Between an UBER Rock and an UBER Hard Place

The UBER story

UBER is a disruptive innovator (a fashionable term) or under the more old-school theories an example of the Schumpeterian creative destruction. It breaks the (sometimes centuries old) monopoly on taxi services in many countries around the world. For a competition lawyer certainly something that we have great sympathy for.

UBER’s activities in this regard seem also to be seen as beneficial by the European Commission, for example by Neelie Kroes (Vice-president and digital agenda commissioner and former Commissioner for Competition) and other commissioners like Elzbieta Bienkowska, (Commissioner for industry and the internal market) and Jyrki Katainen (Vice-President for Jobs, Growth, Investment and Competitiveness).

While this support certainly has to do with the positive attitude toward innovation, more self-serving interested could also be alleged:
1) Taxi services in Brussels are seen as notoriously bad (eg third last in friendliest taxi drives). 2) And for those who see the dark force everywhere, it can be seen as another attempt of EU to unduly engage in national or even local issues by dressing them up as pan-European.

As a disruptive innovator UBER’s strategy can be described as entering a market first and only then dealing with legal compliance. With this strategy UBER has faced obstacles in many countries, eg France, Germany, Spain and the issue is now being taken to the EU level. Similar things are happening also in parts of US, similarly in Canada, India.

One of the issues ligated in the US is whether UBER has to be seen as the employer of its drivers.

UBER and Competition Law

My argument here is that appealing such a decision might have considerable downsides and that being considered an employer might be in the best interest of UBER.

The alternative to being an employer may be even more dramatic: facing competition law challenges, with potentially huge fines, imprisonment and treble damages (at least in some countries).

Such a claim which has be raised before a court in Canada alongside the more classical claims of breaching local taxi monopoly laws is an interesting one (and it is not without irony that a monopolist taxi company may be using competition law to get rid of rivals).

How would such a competition law claim look like?

UBER itself is not directly providing taxi rides. UBER is (only) offering a platform for drivers to offer their services to customers.

The important element here is that UBER co-ordinates the prices for the different drives by means of an algorithm.

Such a configuration has the form of a so called hub-and-spoke cartel. This is a form of cartel where the original cartelist do not communication directly with each other but rather use an intermediary who arranges the cartel. This intermediary while not directly active in the cartelised market will however also incur antitrust liability. A recent example is the EU case of AC-Treuhand by the CJ (Court of Justice).

In the present case UBER would profit from the cartelised market as its fees are depended on the rate charged by the drivers. What complicates the UBER case is the fact that UBER is not directly fixing the prices for the driver. But uses it is the said algorithm to determine the price.

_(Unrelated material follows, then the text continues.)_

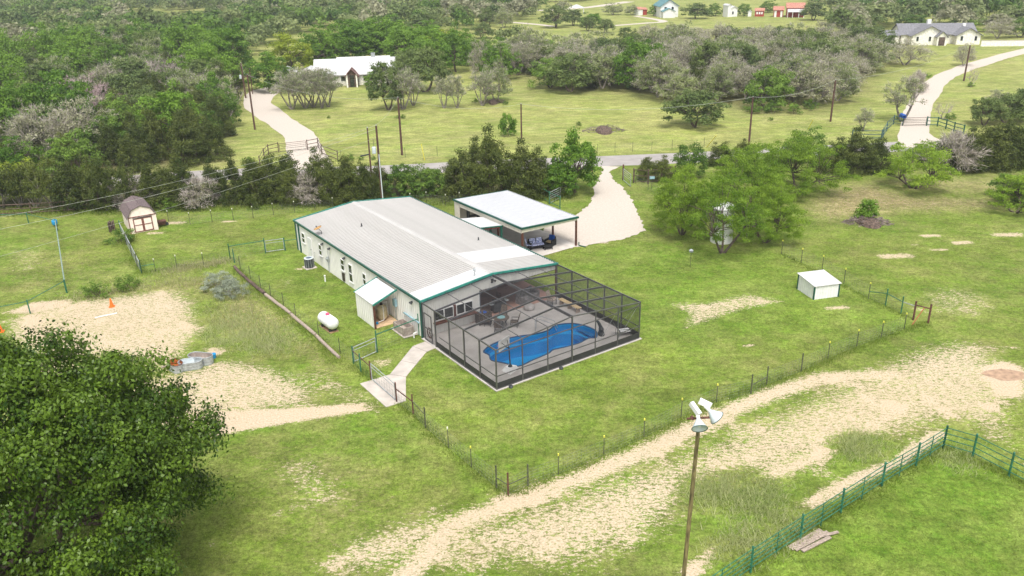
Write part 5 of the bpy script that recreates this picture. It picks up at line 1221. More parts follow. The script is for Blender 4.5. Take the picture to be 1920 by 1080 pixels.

Horizontal price fixing between competitors by means of an algorithm may be a new phenomenon but it should not create an obstacle for antitrust liability. It should not be seen as being different from a normal hub-and-spoke arrangement. (On this matter see also Maurice and Ariel’s paper ‘Artificial Intelligence & Collusion: When Computers Inhibit Competition’ which nicely shows the options that the antitrust enforcers have in attaching antitrust liability to companies when artificial intelligence is involved).

Additionally, it may be noted that there is evidence that the algorithm leads to higher prices.

However, clear evidence of higher prices seems not be necessary. The fact that co-ordination of prices between competing drives (absent the cartel), as hard-core restriction should be considered as object restriction (EU) or per-se violation (US). Which would mean that it is quite unlikely that antitrust liability can be avoided. (On the challenges of the object and effect distinction in EU competition see my and Maria’s recent paper.)

While in the EU it may be possible to advance the pro-competitive effect on the “taxi-market”, the arrangement would fall short of the final requirement of Article 101 (3) TFEU. The arrangement does eliminate (price) competition entirely. Compare in this regard the Airbnb pricing model where the people offering their services on that platform offer competing prices.

While it may also be possible to argue that UBER’s model is employing an agency/franchise model. It would be a risky strategy. It involves the risk of being classified differently by the competition authority/court and the difficulty that it could be seen as fixing the retail price. An issue that can be seen as a per-se/object restriction.

In such a situation, where an antitrust infringement seem quite likely it might be less risky (and cheaper) for UBER to advance the argument that it is employing it’s drivers. It would thereby escape any risk of antitrust liability by means of the EU’s Poucet et Pistre case law (workers are not undertakings) or section 6 of the Clayton Act in the US.

Final comment

At the end, a note on the likelihood of enforcement action: Given the support of UBER at EU level and the fear of being seen once more as targeting US companies in protectionist manner, enforcement action in the EU is not likely. Yet, in a world where the International Competition Network has 336 members, there are still a number of competition authorities -and in some those countries private enforcement (and possibly powerful)- that may decide to get involved.

[Edited, sorry some of the links didn’t work as I copied and pasted them wrongly, but I fixed them, now they should work].